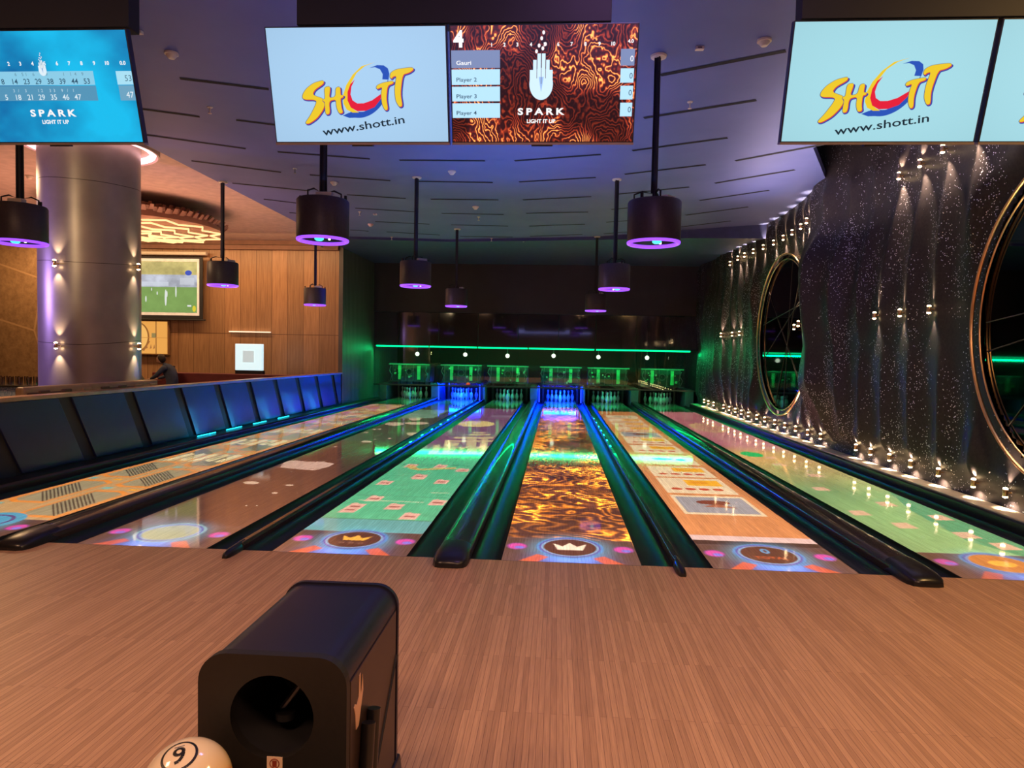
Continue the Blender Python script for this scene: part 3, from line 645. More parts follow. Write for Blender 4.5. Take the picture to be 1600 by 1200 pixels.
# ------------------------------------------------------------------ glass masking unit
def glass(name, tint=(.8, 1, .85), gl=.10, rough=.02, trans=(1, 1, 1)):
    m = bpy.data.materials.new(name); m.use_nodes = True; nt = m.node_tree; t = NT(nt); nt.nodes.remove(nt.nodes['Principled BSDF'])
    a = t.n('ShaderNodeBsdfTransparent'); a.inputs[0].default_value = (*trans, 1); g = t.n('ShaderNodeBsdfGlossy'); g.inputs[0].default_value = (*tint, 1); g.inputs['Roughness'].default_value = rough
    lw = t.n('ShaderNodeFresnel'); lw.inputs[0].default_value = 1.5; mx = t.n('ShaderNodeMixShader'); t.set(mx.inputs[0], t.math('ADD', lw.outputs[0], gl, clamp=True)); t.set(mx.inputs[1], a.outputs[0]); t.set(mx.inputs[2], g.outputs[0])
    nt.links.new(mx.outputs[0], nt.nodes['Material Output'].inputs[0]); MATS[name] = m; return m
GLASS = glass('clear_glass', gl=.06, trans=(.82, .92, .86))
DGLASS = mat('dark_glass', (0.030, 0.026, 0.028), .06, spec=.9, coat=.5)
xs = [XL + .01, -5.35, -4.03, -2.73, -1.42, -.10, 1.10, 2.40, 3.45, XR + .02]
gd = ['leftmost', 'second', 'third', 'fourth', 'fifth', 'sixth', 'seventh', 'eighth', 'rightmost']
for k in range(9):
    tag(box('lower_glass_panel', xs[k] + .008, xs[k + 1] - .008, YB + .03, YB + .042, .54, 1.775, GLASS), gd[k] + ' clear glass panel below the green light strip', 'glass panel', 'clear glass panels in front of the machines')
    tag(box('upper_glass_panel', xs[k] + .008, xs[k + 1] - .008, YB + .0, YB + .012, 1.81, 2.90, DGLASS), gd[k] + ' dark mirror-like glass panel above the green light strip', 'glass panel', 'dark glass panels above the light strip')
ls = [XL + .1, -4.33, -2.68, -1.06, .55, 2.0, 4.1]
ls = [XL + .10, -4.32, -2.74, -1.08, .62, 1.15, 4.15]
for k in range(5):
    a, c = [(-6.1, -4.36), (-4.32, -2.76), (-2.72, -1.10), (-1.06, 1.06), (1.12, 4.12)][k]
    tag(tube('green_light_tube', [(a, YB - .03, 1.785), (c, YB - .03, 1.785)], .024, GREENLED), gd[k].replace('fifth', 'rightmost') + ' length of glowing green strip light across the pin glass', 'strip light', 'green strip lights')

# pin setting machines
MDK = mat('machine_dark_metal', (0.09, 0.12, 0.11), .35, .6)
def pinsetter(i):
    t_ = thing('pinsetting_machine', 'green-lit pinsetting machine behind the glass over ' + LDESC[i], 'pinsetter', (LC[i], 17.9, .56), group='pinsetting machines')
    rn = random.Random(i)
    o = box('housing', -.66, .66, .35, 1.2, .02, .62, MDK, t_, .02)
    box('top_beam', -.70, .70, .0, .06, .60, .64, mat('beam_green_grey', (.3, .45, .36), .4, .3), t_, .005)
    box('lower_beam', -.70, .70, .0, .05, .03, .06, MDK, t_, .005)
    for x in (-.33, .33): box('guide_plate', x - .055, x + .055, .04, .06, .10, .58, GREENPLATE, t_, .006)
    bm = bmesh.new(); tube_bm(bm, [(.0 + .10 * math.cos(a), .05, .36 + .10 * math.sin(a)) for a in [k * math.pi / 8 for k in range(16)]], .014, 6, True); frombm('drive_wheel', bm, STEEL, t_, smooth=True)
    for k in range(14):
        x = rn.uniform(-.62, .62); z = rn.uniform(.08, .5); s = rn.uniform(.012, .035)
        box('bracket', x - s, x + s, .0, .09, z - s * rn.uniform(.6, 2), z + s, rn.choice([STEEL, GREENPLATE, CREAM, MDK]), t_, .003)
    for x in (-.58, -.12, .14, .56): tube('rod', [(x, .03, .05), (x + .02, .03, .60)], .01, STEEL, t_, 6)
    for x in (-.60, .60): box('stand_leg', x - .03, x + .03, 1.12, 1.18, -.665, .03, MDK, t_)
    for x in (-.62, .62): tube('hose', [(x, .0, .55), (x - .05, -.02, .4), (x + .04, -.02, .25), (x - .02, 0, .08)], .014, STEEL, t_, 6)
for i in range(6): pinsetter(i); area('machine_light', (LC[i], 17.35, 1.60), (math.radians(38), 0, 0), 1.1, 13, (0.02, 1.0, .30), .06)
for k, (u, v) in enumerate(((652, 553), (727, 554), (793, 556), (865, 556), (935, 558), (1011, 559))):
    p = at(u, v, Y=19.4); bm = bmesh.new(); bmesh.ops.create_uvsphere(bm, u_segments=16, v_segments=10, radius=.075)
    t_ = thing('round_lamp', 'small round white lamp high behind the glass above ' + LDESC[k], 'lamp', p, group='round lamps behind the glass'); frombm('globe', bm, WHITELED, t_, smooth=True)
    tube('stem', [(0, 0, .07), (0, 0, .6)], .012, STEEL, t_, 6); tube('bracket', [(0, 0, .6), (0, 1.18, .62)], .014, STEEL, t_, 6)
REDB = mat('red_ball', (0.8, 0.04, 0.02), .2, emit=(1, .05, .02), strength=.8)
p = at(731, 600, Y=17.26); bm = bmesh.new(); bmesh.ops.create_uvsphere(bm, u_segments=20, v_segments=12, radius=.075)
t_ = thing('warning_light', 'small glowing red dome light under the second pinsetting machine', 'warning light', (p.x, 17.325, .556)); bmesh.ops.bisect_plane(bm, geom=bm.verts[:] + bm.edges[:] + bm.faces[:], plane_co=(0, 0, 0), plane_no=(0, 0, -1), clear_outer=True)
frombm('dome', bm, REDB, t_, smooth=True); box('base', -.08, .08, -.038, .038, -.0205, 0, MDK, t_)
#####
** To do **
Leave out the pictures and copy the rest of the material above exactly.

** Finished task **
Continue the Blender Python script for this scene: part 3, from line 645. More parts follow. Write for Blender 4.5. Take the picture to be 1600 by 1200 pixels.
# ------------------------------------------------------------------ glass masking unit
def glass(name, tint=(.8, 1, .85), gl=.10, rough=.02, trans=(1, 1, 1)):
    m = bpy.data.materials.new(name); m.use_nodes = True; nt = m.node_tree; t = NT(nt); nt.nodes.remove(nt.nodes['Principled BSDF'])
    a = t.n('ShaderNodeBsdfTransparent'); a.inputs[0].default_value = (*trans, 1); g = t.n('ShaderNodeBsdfGlossy'); g.inputs[0].default_value = (*tint, 1); g.inputs['Roughness'].default_value = rough
    lw = t.n('ShaderNodeFresnel'); lw.inputs[0].default_value = 1.5; mx = t.n('ShaderNodeMixShader'); t.set(mx.inputs[0], t.math('ADD', lw.outputs[0], gl, clamp=True)); t.set(mx.inputs[1], a.outputs[0]); t.set(mx.inputs[2], g.outputs[0])
    nt.links.new(mx.outputs[0], nt.nodes['Material Output'].inputs[0]); MATS[name] = m; return m
GLASS = glass('clear_glass', gl=.06, trans=(.82, .92, .86))
DGLASS = mat('dark_glass', (0.030, 0.026, 0.028), .06, spec=.9, coat=.5)
xs = [XL + .01, -5.35, -4.03, -2.73, -1.42, -.10, 1.10, 2.40, 3.45, XR + .02]
gd = ['leftmost', 'second', 'third', 'fourth', 'fifth', 'sixth', 'seventh', 'eighth', 'rightmost']
for k in range(9):
    tag(box('lower_glass_panel', xs[k] + .008, xs[k + 1] - .008, YB + .03, YB + .042, .54, 1.775, GLASS), gd[k] + ' clear glass panel below the green light strip', 'glass panel', 'clear glass panels in front of the machines')
    tag(box('upper_glass_panel', xs[k] + .008, xs[k + 1] - .008, YB + .0, YB + .012, 1.81, 2.90, DGLASS), gd[k] + ' dark mirror-like glass panel above the green light strip', 'glass panel', 'dark glass panels above the light strip')
ls = [XL + .1, -4.33, -2.68, -1.06, .55, 2.0, 4.1]
ls = [XL + .10, -4.32, -2.74, -1.08, .62, 1.15, 4.15]
for k in range(5):
    a, c = [(-6.1, -4.36), (-4.32, -2.76), (-2.72, -1.10), (-1.06, 1.06), (1.12, 4.12)][k]
    tag(tube('green_light_tube', [(a, YB - .03, 1.785), (c, YB - .03, 1.785)], .024, GREENLED), gd[k].replace('fifth', 'rightmost') + ' length of glowing green strip light across the pin glass', 'strip light', 'green strip lights')

# pin setting machines
MDK = mat('machine_dark_metal', (0.09, 0.12, 0.11), .35, .6)
def pinsetter(i):
    t_ = thing('pinsetting_machine', 'green-lit pinsetting machine behind the glass over ' + LDESC[i], 'pinsetter', (LC[i], 17.9, .56), group='pinsetting machines')
    rn = random.Random(i)
    o = box('housing', -.66, .66, .35, 1.2, .02, .62, MDK, t_, .02)
    box('top_beam', -.70, .70, .0, .06, .60, .64, mat('beam_green_grey', (.3, .45, .36), .4, .3), t_, .005)
    box('lower_beam', -.70, .70, .0, .05, .03, .06, MDK, t_, .005)
    for x in (-.33, .33): box('guide_plate', x - .055, x + .055, .04, .06, .10, .58, GREENPLATE, t_, .006)
    bm = bmesh.new(); tube_bm(bm, [(.0 + .10 * math.cos(a), .05, .36 + .10 * math.sin(a)) for a in [k * math.pi / 8 for k in range(16)]], .014, 6, True); frombm('drive_wheel', bm, STEEL, t_, smooth=True)
    for k in range(14):
        x = rn.uniform(-.62, .62); z = rn.uniform(.08, .5); s = rn.uniform(.012, .035)
        box('bracket', x - s, x + s, .0, .09, z - s * rn.uniform(.6, 2), z + s, rn.choice([STEEL, GREENPLATE, CREAM, MDK]), t_, .003)
    for x in (-.58, -.12, .14, .56): tube('rod', [(x, .03, .05), (x + .02, .03, .60)], .01, STEEL, t_, 6)
    for x in (-.60, .60): box('stand_leg', x - .03, x + .03, 1.12, 1.18, -.665, .03, MDK, t_)
    for x in (-.62, .62): tube('hose', [(x, .0, .55), (x - .05, -.02, .4), (x + .04, -.02, .25), (x - .02, 0, .08)], .014, STEEL, t_, 6)
for i in range(6): pinsetter(i); area('machine_light', (LC[i], 17.35, 1.60), (math.radians(38), 0, 0), 1.1, 13, (0.02, 1.0, .30), .06)
for k, (u, v) in enumerate(((652, 553), (727, 554), (793, 556), (865, 556), (935, 558), (1011, 559))):
    p = at(u, v, Y=19.4); bm = bmesh.new(); bmesh.ops.create_uvsphere(bm, u_segments=16, v_segments=10, radius=.075)
    t_ = thing('round_lamp', 'small round white lamp high behind the glass above ' + LDESC[k], 'lamp', p, group='round lamps behind the glass'); frombm('globe', bm, WHITELED, t_, smooth=True)
    tube('stem', [(0, 0, .07), (0, 0, .6)], .012, STEEL, t_, 6); tube('bracket', [(0, 0, .6), (0, 1.18, .62)], .014, STEEL, t_, 6)
REDB = mat('red_ball', (0.8, 0.04, 0.02), .2, emit=(1, .05, .02), strength=.8)
p = at(731, 600, Y=17.26); bm = bmesh.new(); bmesh.ops.create_uvsphere(bm, u_segments=20, v_segments=12, radius=.075)
t_ = thing('warning_light', 'small glowing red dome light under the second pinsetting machine', 'warning light', (p.x, 17.325, .556)); bmesh.ops.bisect_plane(bm, geom=bm.verts[:] + bm.edges[:] + bm.faces[:], plane_co=(0, 0, 0), plane_no=(0, 0, -1), clear_outer=True)
frombm('dome', bm, REDB, t_, smooth=True); box('base', -.08, .08, -.038, .038, -.0205, 0, MDK, t_)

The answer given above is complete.